Cordilleran Section (104th Annual) and Rocky Mountain Section (60th Annual) Joint Meeting (19–21 March 2008)

Paper No. 4
Presentation Time: 9:00 AM

PRELIMINARY COMPARATIVE ANALYSIS OF GEOPHYSICAL METHODS IN INVESTIGATION OF SHALLOW SUB-SURFACE HYDROGEOLOGY IN HYPER-ARID SALINE SOILS, AMARGOSA VALLEY, NV: PILOT STUDY


PARKS, Eric1, NELSON, Stephen2, MCBRIDE, John2, TINGEY, David2, GUTHRIE, W. Spencer3 and HAMMERMEISTER, Dale4, (1)Dept. of Geological Sciences, Brigham Young University, Provo, UT 84602, (2)Department of Geological Sciences, Brigham Young University, Provo, UT 84602, (3)Dept. of Civil and Environmental Engineering, Brigham Young University, 368D Clyde Bldg, Provo, UT 84602, (4)GeoSystems Analysis, Inc, 280 Island Ave. #307, Reno, NV 89501, emparks@gmail.com

An arid environment where leaching has significantly modified soil salinity presents a challenging problem for classical geophysical methods of mapping a shallow (e.g, < 5 m) water table. The aim of this pilot study is to determine the effectiveness and feasibility of three geophysical methods in characterization and mapping of the shallow water table in the hyper-arid saline soils of Carson Slough near Ash Meadows National Wildlife Reserve (AMNWR) in Amargosa Valley located about 113 km northwest of Las Vegas, Nevada. The three geophysical methods used include: the electromagnetic method using Geonics EM instruments with multiple antenna-receiver spacings, ground-penetrating radar (GPR; using 200 and 400 MHz antennas in continuous mode), and nominal 48-fold P-wave seismic reflection with short (0.3048 m) geophone spacing. Each method was employed over five 2-D sections where shallow piezometer control was present. This approach was deployed near AMNWR to determine which method would be best to employ over a large area in AMNWR and other major discharge areas in Amargosa Valley where multiple piezometer construction would be prohibited or very expensive.

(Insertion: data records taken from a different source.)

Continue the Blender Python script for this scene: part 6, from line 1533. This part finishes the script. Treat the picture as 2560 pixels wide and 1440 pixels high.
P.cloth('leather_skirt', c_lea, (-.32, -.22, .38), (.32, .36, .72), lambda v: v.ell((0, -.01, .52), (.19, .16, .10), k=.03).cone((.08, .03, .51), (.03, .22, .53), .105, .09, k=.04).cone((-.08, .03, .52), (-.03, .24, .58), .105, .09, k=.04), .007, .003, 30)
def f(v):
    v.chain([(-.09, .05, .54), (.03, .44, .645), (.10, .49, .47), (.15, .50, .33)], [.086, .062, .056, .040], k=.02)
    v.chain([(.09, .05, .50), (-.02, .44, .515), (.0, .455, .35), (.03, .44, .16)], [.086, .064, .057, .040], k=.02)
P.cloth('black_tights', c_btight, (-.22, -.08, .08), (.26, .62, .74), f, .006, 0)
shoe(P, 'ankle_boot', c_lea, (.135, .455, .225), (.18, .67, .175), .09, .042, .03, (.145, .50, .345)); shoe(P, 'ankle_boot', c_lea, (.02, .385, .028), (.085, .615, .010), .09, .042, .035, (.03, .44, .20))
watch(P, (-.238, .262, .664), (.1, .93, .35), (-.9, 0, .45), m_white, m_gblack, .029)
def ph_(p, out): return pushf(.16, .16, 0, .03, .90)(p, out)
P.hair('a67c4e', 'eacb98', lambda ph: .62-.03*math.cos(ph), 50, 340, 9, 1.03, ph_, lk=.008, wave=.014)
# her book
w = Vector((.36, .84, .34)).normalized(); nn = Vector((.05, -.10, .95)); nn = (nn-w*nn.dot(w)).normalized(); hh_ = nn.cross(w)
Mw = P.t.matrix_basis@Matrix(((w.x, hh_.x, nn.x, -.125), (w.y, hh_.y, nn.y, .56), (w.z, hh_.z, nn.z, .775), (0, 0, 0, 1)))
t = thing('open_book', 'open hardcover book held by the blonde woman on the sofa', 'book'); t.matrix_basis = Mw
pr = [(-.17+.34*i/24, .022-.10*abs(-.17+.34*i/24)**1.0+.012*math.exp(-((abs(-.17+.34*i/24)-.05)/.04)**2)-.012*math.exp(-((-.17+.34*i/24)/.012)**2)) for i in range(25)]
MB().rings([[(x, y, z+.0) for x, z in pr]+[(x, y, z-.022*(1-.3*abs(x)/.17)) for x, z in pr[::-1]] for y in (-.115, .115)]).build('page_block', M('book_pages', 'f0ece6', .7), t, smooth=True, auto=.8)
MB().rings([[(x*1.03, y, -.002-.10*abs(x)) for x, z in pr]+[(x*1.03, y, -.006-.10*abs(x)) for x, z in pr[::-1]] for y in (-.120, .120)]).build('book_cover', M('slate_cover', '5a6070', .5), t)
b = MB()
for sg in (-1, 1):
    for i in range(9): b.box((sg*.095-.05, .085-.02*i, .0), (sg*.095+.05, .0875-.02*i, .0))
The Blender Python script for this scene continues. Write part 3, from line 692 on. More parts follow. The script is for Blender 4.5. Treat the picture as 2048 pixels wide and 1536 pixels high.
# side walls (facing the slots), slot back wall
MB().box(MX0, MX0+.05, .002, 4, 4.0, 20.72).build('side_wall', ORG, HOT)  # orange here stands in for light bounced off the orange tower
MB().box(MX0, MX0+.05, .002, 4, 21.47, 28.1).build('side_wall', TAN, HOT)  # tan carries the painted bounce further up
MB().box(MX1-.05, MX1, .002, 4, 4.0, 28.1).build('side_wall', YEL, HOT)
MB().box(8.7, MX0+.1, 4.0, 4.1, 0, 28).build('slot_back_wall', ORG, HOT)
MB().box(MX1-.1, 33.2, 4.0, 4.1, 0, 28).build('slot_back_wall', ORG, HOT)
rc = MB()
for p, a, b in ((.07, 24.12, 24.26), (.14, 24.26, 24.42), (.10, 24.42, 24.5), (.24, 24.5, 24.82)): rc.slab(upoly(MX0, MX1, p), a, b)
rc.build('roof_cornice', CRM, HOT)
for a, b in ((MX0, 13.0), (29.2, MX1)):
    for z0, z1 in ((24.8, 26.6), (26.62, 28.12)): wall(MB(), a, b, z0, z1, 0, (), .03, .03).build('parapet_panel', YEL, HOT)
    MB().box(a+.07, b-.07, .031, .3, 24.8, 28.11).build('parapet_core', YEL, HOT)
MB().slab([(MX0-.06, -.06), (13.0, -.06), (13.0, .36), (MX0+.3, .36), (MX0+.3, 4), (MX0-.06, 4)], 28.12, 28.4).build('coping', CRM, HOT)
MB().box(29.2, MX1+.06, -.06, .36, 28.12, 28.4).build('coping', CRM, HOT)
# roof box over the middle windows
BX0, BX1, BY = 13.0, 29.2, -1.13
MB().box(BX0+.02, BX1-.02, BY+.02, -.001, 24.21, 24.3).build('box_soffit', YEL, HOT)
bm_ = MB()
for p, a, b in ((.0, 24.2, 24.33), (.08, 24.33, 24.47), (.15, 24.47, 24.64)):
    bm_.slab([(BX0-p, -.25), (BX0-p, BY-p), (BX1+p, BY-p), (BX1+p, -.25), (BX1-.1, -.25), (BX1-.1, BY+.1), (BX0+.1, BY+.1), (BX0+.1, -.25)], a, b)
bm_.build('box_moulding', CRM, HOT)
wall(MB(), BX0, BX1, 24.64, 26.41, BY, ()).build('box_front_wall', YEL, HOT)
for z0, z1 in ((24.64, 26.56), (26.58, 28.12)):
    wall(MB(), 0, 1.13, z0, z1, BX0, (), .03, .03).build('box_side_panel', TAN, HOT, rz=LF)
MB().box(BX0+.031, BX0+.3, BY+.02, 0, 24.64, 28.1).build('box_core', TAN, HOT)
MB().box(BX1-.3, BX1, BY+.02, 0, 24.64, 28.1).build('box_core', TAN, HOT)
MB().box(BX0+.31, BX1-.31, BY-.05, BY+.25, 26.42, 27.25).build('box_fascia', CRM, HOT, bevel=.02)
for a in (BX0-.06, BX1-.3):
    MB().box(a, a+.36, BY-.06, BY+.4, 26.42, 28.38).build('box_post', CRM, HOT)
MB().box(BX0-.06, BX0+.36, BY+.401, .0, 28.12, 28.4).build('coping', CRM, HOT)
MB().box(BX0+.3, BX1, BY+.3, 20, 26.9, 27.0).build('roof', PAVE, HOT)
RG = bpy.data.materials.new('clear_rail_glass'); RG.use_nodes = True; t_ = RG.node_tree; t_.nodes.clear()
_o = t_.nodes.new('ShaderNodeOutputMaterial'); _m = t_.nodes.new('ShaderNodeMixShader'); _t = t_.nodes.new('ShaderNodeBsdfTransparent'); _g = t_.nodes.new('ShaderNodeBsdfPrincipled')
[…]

The local conditions present challenges in water table characterization due to the shallow water table depth and high soil and groundwater electrical conductivity. Preliminary interpretations of the electrical conductivity data actually suggest an inversion in conductivity at the water table (higher conductivity over lower) that may be useful in determining depth to water. This inversion is due to the relatively high conductivity of evaporative salts in the vadose zone in comparison with the lower conductivity of the phreatic zone. Preliminary interpretations of the seismic data show apparent reflections from the water table. The GPR data are likely of the least benefit due to diffusion of the electromagnetic field in the high conductivity soils; however, some areas of the profiles indicative moderate reflectivity that might be useful for general site characterization. Our results thus far suggest an integration of methods in this type of environment where short seismic reflection profiles and long EM traverses, calibrated to a shallow borehole, would be an optimum method for reliably mapping a shallow water table.